» Aim of the exercise
In this exercise, print only the lines of the records below from the one with "Model this scene in Blender with a Python script. The" through the one with "cy.sample_clamp_indirect = 6.0", inclusive. Pictures are not part of the copy.
********
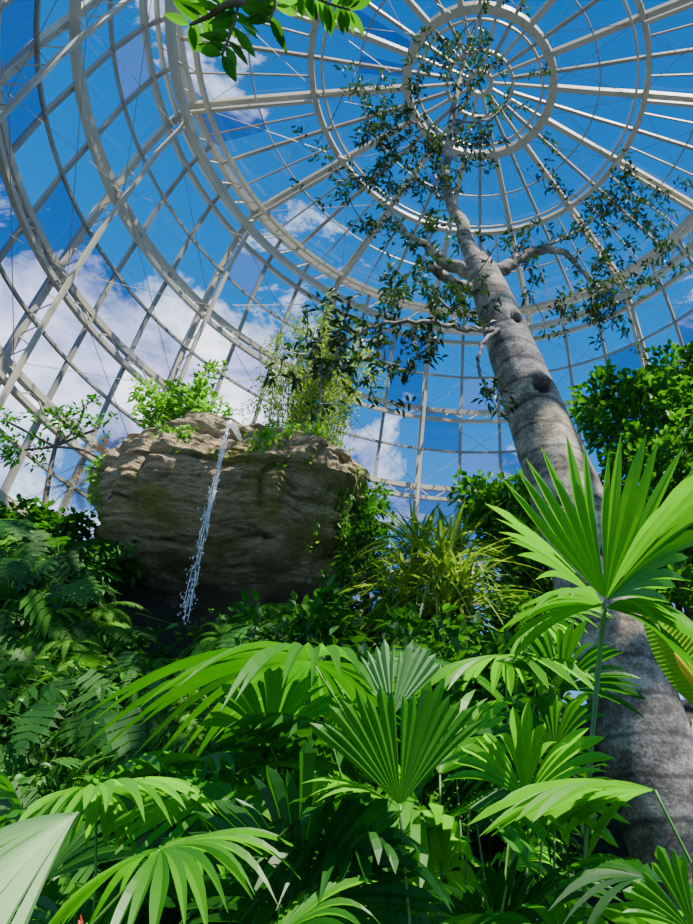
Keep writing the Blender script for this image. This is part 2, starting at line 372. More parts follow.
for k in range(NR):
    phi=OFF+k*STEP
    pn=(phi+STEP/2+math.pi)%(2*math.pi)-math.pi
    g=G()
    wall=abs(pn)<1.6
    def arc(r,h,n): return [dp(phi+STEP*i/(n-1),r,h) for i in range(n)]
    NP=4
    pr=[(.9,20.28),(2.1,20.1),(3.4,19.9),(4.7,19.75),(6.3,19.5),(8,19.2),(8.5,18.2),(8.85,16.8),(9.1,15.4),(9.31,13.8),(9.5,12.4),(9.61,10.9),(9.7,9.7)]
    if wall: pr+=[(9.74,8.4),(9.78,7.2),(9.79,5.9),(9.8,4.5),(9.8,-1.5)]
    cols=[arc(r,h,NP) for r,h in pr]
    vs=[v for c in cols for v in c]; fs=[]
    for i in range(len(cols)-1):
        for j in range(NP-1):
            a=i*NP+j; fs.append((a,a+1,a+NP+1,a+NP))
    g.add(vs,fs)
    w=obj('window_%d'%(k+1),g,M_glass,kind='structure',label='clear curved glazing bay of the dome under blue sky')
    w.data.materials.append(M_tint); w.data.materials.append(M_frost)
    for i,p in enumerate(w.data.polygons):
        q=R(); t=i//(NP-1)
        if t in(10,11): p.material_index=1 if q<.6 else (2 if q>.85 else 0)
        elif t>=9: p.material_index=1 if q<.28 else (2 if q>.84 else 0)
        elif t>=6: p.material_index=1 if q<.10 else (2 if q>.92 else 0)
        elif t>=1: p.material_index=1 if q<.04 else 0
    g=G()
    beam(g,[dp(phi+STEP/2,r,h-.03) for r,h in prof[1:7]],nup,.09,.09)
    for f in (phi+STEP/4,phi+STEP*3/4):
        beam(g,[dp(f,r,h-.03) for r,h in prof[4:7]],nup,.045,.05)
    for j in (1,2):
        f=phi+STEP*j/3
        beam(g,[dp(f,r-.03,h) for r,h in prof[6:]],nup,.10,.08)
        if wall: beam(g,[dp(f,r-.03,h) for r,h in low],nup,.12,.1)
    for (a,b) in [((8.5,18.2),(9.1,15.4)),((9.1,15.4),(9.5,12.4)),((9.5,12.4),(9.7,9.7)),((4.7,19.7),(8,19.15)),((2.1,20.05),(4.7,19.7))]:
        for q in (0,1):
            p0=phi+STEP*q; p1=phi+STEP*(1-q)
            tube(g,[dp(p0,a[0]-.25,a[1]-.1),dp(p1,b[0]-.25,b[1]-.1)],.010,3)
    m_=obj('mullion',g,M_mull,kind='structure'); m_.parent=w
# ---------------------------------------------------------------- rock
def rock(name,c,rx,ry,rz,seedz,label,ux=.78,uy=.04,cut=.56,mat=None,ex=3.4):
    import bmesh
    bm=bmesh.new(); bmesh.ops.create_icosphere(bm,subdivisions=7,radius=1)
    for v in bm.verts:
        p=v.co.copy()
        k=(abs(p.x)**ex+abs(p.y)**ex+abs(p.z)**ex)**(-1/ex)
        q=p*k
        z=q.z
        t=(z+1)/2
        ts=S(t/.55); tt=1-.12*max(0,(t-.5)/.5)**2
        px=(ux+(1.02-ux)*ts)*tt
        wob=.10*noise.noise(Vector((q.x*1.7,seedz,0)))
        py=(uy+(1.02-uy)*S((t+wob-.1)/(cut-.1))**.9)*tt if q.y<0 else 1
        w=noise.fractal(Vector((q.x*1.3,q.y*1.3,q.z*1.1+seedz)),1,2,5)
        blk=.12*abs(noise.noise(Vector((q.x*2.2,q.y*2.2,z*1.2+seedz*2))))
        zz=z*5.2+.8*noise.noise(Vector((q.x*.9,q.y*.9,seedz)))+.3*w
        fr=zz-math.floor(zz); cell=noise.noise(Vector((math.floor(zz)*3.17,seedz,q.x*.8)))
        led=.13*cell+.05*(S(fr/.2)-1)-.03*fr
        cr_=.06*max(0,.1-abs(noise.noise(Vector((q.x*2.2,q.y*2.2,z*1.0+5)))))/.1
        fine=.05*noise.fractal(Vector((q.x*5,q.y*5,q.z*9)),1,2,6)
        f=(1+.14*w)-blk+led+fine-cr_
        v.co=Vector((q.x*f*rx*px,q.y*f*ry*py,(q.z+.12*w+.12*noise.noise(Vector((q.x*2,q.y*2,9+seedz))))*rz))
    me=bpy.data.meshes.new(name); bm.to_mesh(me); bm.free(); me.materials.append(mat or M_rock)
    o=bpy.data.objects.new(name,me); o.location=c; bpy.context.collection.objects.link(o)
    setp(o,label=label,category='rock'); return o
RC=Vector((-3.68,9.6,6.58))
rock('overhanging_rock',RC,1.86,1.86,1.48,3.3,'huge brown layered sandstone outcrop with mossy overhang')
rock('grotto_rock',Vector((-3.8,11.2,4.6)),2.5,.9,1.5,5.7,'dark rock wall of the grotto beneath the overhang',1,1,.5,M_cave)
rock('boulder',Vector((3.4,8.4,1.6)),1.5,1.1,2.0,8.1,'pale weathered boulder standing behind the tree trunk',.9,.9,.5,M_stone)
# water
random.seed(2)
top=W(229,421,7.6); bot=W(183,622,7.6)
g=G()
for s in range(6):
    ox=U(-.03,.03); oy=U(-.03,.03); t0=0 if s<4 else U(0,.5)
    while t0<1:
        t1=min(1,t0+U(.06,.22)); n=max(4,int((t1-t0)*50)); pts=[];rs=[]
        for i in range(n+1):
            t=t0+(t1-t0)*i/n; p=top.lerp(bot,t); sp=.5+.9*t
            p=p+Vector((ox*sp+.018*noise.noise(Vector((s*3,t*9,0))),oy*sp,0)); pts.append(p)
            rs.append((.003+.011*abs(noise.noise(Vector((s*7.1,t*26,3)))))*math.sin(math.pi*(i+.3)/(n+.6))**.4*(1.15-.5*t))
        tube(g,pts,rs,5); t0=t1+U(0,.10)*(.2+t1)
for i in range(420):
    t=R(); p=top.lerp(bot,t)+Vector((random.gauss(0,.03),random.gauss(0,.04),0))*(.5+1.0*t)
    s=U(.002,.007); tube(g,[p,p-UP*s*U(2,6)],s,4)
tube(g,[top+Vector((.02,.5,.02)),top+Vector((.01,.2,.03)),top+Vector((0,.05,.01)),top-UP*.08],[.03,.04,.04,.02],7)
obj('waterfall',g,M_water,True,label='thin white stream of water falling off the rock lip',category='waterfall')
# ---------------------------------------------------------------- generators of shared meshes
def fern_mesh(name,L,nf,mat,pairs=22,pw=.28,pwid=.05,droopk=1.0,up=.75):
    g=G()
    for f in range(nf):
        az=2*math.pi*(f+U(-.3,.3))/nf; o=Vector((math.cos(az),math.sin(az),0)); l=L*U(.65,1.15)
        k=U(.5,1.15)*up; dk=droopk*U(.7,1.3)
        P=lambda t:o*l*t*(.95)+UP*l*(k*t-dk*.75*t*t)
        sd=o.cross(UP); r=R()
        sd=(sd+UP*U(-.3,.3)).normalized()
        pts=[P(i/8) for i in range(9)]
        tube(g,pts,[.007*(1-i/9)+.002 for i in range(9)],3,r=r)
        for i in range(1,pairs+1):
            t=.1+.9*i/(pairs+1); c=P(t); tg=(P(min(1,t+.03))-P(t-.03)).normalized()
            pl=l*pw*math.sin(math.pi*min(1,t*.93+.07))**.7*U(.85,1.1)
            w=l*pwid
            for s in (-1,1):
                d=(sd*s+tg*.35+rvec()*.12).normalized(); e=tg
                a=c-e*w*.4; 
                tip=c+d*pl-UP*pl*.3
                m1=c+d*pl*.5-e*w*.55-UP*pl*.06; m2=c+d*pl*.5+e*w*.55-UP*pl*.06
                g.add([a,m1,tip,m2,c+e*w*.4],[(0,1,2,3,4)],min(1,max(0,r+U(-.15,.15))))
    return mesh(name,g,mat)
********
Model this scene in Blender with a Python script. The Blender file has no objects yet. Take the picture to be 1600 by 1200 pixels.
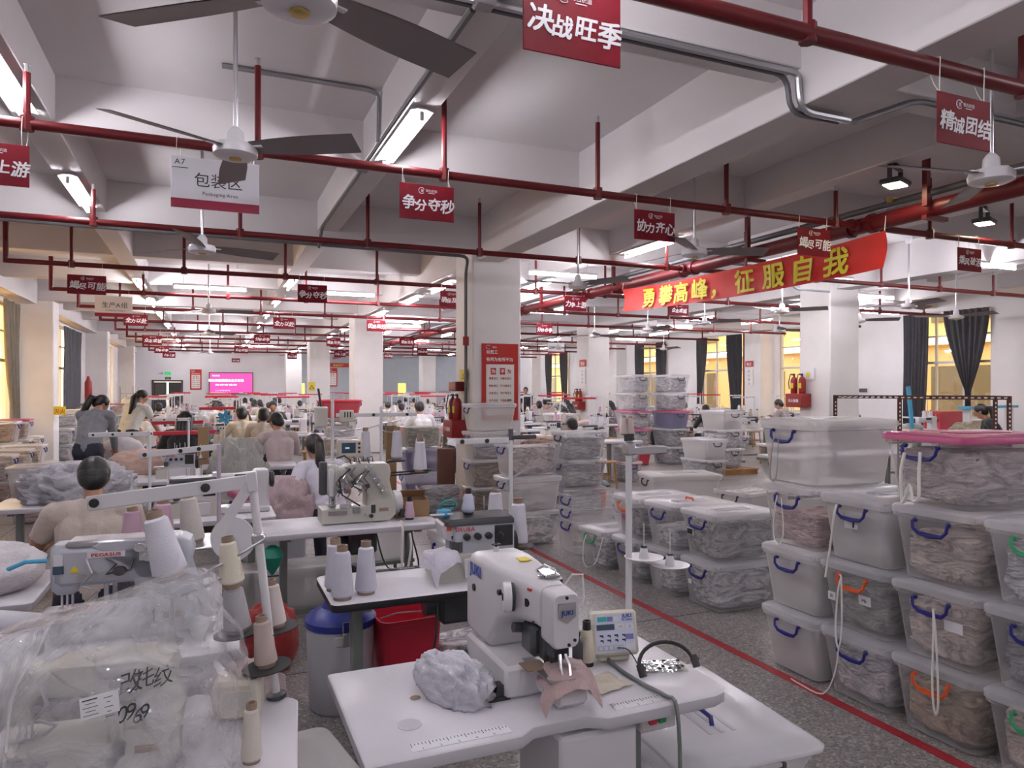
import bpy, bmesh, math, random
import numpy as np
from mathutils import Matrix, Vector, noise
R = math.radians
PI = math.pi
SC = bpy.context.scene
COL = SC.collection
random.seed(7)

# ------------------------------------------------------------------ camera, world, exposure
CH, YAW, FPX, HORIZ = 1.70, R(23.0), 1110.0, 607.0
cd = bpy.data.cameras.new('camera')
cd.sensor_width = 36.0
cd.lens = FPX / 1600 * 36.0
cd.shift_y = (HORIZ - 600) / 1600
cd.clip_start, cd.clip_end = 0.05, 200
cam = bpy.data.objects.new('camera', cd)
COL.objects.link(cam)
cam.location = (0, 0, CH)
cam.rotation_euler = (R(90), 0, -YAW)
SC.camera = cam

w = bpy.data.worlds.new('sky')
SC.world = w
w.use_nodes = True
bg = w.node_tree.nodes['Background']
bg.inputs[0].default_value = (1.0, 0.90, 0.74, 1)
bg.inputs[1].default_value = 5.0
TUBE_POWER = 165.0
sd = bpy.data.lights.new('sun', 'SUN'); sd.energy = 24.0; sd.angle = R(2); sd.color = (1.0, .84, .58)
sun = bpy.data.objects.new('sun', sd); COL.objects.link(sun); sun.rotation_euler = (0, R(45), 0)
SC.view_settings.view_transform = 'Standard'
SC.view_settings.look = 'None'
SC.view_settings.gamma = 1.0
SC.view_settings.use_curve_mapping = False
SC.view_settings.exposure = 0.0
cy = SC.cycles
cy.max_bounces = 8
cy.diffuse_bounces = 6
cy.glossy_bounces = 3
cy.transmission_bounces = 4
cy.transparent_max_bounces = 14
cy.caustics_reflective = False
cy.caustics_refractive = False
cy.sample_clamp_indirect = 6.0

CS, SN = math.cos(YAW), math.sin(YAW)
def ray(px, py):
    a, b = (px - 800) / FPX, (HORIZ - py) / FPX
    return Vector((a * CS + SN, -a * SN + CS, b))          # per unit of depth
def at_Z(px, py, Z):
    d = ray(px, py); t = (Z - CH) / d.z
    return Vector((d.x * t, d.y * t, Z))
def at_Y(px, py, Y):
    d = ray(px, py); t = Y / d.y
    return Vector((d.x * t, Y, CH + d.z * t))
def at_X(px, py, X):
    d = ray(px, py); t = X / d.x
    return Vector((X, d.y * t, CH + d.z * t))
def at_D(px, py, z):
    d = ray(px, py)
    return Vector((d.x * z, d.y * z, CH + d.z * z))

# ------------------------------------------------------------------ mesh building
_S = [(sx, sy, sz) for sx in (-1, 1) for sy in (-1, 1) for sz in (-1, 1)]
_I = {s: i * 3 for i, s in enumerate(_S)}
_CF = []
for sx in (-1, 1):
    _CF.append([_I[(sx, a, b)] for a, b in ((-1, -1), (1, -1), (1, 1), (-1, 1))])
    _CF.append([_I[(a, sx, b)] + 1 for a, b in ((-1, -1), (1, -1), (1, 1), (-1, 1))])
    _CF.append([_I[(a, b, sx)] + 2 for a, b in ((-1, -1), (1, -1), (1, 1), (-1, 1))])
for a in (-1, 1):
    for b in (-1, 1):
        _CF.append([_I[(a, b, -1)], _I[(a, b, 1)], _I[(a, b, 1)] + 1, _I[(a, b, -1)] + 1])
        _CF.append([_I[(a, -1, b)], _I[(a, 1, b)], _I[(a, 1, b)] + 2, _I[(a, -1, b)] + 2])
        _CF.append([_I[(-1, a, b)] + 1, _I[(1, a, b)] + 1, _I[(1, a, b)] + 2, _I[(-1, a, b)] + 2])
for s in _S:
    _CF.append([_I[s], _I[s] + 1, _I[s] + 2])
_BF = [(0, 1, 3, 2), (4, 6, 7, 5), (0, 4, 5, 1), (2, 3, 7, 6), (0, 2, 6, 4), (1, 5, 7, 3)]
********
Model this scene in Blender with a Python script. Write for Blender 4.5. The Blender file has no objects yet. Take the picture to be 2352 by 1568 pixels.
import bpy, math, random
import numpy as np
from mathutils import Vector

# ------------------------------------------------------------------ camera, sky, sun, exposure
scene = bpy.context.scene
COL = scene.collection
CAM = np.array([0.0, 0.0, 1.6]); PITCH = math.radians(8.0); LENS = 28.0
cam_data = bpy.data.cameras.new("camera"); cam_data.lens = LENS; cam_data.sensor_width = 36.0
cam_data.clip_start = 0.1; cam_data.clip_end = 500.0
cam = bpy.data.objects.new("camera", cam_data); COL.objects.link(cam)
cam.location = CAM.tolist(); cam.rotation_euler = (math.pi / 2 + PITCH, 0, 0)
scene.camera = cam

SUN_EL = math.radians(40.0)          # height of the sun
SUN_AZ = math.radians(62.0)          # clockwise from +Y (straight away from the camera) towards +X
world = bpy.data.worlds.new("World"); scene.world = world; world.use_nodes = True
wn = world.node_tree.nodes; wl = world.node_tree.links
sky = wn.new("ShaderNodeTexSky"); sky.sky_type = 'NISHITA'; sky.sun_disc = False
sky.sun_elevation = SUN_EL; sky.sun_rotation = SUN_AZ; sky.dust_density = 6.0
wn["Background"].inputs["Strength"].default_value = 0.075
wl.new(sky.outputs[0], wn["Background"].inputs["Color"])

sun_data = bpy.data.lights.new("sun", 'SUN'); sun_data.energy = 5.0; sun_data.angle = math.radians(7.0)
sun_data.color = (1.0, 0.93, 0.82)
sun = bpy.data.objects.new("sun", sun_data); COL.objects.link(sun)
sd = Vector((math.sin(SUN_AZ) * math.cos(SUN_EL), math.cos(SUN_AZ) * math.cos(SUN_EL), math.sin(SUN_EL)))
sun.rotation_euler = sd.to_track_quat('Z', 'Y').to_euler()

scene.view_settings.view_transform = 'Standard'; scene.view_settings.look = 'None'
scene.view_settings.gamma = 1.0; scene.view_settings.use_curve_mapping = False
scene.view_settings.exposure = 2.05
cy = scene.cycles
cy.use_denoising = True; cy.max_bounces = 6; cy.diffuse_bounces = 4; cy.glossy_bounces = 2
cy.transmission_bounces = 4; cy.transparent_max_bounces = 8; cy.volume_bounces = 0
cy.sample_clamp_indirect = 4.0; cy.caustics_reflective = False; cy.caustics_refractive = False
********
» Problem solution
Model this scene in Blender with a Python script. The Blender file has no objects yet. Take the picture to be 1600 by 1200 pixels.
import bpy, bmesh, math, random
import numpy as np
from mathutils import Matrix, Vector, noise
R = math.radians
PI = math.pi
SC = bpy.context.scene
COL = SC.collection
random.seed(7)

# ------------------------------------------------------------------ camera, world, exposure
CH, YAW, FPX, HORIZ = 1.70, R(23.0), 1110.0, 607.0
cd = bpy.data.cameras.new('camera')
cd.sensor_width = 36.0
cd.lens = FPX / 1600 * 36.0
cd.shift_y = (HORIZ - 600) / 1600
cd.clip_start, cd.clip_end = 0.05, 200
cam = bpy.data.objects.new('camera', cd)
COL.objects.link(cam)
cam.location = (0, 0, CH)
cam.rotation_euler = (R(90), 0, -YAW)
SC.camera = cam

w = bpy.data.worlds.new('sky')
SC.world = w
w.use_nodes = True
bg = w.node_tree.nodes['Background']
bg.inputs[0].default_value = (1.0, 0.90, 0.74, 1)
bg.inputs[1].default_value = 5.0
TUBE_POWER = 165.0
sd = bpy.data.lights.new('sun', 'SUN'); sd.energy = 24.0; sd.angle = R(2); sd.color = (1.0, .84, .58)
sun = bpy.data.objects.new('sun', sd); COL.objects.link(sun); sun.rotation_euler = (0, R(45), 0)
SC.view_settings.view_transform = 'Standard'
SC.view_settings.look = 'None'
SC.view_settings.gamma = 1.0
SC.view_settings.use_curve_mapping = False
SC.view_settings.exposure = 0.0
cy = SC.cycles
cy.max_bounces = 8
cy.diffuse_bounces = 6
cy.glossy_bounces = 3
cy.transmission_bounces = 4
cy.transparent_max_bounces = 14
cy.caustics_reflective = False
cy.caustics_refractive = False
cy.sample_clamp_indirect = 6.0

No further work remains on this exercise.